Seasonal cooking vegetables
In season vegetables are usually a better deal at the market. Stock up!


Cooking – versus more scientific baking – is not rocket science.  Check out some recipes that use the main items you like, whether it’s fish, chicken or pork and then emphasize what you, and your family might like. If you like things spicy, put in more or different spices than the recipe calls for. If you like certain flavors (salty, citrus-y, sour) adjust the recipe to account for this. Believe me, experimenting will not mess up your meal. Be adventurous and the food will taste good and then you’ll have delicious leftovers. I like to call leftovers a night off in the kitchen!

Cookbooks and recipes can provide a great meal or inspiration, but they can also add a stress factor, and many times, countless steps that really don’t add that much to the ultimate taste. If there are too many steps in a recipe, I get lazy and skip steps. For example, when making marinara sauce, don’t remove the tomato seeds like many recipes say to do. Why waste them? Just eat them. I also never peel peaches before making a peach pie. Once peaches are in a pie, they’re delicious, skins and all.

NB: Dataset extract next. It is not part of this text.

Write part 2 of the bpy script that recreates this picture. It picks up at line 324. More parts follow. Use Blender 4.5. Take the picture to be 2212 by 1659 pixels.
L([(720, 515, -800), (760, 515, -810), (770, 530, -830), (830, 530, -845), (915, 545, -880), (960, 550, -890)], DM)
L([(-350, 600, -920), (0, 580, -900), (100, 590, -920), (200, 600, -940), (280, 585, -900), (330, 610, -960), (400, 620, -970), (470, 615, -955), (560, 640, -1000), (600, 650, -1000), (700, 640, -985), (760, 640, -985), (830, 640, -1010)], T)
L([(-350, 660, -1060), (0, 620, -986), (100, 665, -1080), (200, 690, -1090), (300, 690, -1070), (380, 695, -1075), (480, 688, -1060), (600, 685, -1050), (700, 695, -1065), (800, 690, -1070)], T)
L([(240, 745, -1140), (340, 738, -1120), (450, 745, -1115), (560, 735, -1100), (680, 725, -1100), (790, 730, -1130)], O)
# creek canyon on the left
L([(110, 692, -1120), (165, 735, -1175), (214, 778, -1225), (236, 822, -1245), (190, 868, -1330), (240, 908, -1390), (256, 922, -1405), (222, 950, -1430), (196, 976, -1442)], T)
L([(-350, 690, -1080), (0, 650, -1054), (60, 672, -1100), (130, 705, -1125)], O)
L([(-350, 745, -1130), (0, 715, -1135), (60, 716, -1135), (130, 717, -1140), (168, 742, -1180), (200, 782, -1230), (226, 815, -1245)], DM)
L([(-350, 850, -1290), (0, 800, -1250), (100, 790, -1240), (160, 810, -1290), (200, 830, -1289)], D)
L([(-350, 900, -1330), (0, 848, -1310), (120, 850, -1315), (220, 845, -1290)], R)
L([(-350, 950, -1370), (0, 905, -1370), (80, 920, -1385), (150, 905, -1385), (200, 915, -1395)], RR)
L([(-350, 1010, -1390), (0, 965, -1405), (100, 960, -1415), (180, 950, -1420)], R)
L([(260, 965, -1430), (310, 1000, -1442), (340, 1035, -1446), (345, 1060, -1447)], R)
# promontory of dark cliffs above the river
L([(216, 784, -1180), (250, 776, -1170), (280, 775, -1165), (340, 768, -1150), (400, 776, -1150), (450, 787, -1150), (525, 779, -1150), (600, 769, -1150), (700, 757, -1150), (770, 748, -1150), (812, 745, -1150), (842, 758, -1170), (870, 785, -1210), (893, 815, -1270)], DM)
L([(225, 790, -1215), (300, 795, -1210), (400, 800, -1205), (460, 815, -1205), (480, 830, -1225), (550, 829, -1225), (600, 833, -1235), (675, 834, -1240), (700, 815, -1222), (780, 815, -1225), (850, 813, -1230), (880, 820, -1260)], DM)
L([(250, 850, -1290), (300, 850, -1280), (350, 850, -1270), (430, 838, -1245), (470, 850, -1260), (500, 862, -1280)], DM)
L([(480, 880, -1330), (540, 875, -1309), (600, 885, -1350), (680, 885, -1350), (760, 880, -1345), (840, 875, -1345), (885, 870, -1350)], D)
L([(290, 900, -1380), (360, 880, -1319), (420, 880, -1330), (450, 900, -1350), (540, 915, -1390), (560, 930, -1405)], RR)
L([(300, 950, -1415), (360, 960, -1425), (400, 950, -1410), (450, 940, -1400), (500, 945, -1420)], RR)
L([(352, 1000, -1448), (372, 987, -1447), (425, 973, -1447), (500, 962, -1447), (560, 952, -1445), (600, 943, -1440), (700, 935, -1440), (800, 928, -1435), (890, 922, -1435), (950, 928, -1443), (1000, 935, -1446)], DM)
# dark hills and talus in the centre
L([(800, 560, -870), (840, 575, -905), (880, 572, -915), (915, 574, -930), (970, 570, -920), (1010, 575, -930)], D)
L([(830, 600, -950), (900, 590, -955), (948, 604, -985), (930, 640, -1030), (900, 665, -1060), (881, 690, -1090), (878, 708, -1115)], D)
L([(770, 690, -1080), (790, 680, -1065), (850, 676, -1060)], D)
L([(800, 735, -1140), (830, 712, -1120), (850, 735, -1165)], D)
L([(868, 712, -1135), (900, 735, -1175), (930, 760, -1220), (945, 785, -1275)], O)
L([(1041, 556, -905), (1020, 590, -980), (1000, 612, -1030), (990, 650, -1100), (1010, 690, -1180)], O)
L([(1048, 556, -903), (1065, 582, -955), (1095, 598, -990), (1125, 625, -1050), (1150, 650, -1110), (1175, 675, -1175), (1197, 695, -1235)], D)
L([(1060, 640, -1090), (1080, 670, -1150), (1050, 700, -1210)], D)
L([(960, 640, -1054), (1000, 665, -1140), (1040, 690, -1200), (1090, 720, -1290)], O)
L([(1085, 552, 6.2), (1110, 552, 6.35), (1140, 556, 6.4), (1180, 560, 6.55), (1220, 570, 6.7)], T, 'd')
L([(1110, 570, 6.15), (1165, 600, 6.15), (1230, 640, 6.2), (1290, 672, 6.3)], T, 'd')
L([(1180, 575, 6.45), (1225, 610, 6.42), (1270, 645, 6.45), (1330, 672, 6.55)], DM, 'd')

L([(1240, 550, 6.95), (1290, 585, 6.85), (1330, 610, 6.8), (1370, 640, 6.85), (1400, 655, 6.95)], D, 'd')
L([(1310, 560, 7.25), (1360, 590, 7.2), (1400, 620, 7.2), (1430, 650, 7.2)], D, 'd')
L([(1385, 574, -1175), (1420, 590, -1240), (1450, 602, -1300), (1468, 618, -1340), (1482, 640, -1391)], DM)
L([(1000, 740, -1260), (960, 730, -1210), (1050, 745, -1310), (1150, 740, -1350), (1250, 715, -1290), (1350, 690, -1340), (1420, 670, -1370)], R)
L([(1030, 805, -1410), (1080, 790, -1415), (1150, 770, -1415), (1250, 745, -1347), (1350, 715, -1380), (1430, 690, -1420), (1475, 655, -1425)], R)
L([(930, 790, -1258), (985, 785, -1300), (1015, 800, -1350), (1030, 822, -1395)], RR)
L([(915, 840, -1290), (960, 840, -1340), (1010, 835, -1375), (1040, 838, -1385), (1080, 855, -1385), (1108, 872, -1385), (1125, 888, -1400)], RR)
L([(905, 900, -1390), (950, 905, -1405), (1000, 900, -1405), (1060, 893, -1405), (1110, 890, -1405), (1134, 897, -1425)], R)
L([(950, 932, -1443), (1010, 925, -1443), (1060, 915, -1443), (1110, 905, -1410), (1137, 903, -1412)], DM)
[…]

Plus, have you ever heard anyone complain when they’re eating a pie?

Use several cookbooks and recipes and see what looks good and then take the parts that sound best from each and use them. It’s taken me a while a few years and a little (okay, lots!) of practice, but just like everything else – but the more we do it, the better we get.

What’s your worst cooking disaster? Have you ever had a “hobo-dinner?”

Go Gingham related links:

My food philosophy (who knew there was such a thing!): Food is life
Just say NO to baby carrots – you won’t be sorry – I promise!
Why I cook with pork – as opposed to other meats – in case you were wondering
Could you give up fast food for a year? Find out here

17 thoughts on “New to Cooking at Home? Fear Not

  1. Sounds like we have the same go-to meal. Ours is either with rice or potatoes – we have a potato loving family.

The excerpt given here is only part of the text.